■ **TASK OBJECTIVE**
Quote exactly the lines from the line containing "What Blender Python" to the line containing "scene.camera = cam", both lines included, please, and nothing more.

■ **SUPPLIED RECORDS**

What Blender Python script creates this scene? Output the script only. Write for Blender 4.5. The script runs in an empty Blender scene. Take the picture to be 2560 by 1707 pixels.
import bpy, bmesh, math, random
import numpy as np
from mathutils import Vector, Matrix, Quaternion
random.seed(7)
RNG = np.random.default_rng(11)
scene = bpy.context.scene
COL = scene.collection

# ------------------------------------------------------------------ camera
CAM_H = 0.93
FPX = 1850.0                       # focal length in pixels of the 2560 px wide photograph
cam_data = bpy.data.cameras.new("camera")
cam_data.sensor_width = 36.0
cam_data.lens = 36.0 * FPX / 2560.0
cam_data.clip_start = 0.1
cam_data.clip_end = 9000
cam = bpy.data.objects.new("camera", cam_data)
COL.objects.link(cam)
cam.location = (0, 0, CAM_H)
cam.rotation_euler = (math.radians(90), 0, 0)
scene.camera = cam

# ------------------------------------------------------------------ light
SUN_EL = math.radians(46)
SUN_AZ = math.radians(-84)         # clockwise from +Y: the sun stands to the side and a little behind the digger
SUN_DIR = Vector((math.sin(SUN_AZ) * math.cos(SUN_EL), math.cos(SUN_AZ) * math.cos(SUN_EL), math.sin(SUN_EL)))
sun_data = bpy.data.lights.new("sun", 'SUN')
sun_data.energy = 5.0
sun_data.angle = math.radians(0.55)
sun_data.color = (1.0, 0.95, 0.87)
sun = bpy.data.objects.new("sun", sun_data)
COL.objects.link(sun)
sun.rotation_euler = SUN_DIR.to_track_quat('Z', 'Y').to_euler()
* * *
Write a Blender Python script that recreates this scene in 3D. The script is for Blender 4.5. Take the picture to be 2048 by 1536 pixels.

■ **ANSWER TO THIS PROBLEM**
What Blender Python script creates this scene? Output the script only. Write for Blender 4.5. The script runs in an empty Blender scene. Take the picture to be 2560 by 1707 pixels.
import bpy, bmesh, math, random
import numpy as np
from mathutils import Vector, Matrix, Quaternion
random.seed(7)
RNG = np.random.default_rng(11)
scene = bpy.context.scene
COL = scene.collection

# ------------------------------------------------------------------ camera
CAM_H = 0.93
FPX = 1850.0                       # focal length in pixels of the 2560 px wide photograph
cam_data = bpy.data.cameras.new("camera")
cam_data.sensor_width = 36.0
cam_data.lens = 36.0 * FPX / 2560.0
cam_data.clip_start = 0.1
cam_data.clip_end = 9000
cam = bpy.data.objects.new("camera", cam_data)
COL.objects.link(cam)
cam.location = (0, 0, CAM_H)
cam.rotation_euler = (math.radians(90), 0, 0)
scene.camera = cam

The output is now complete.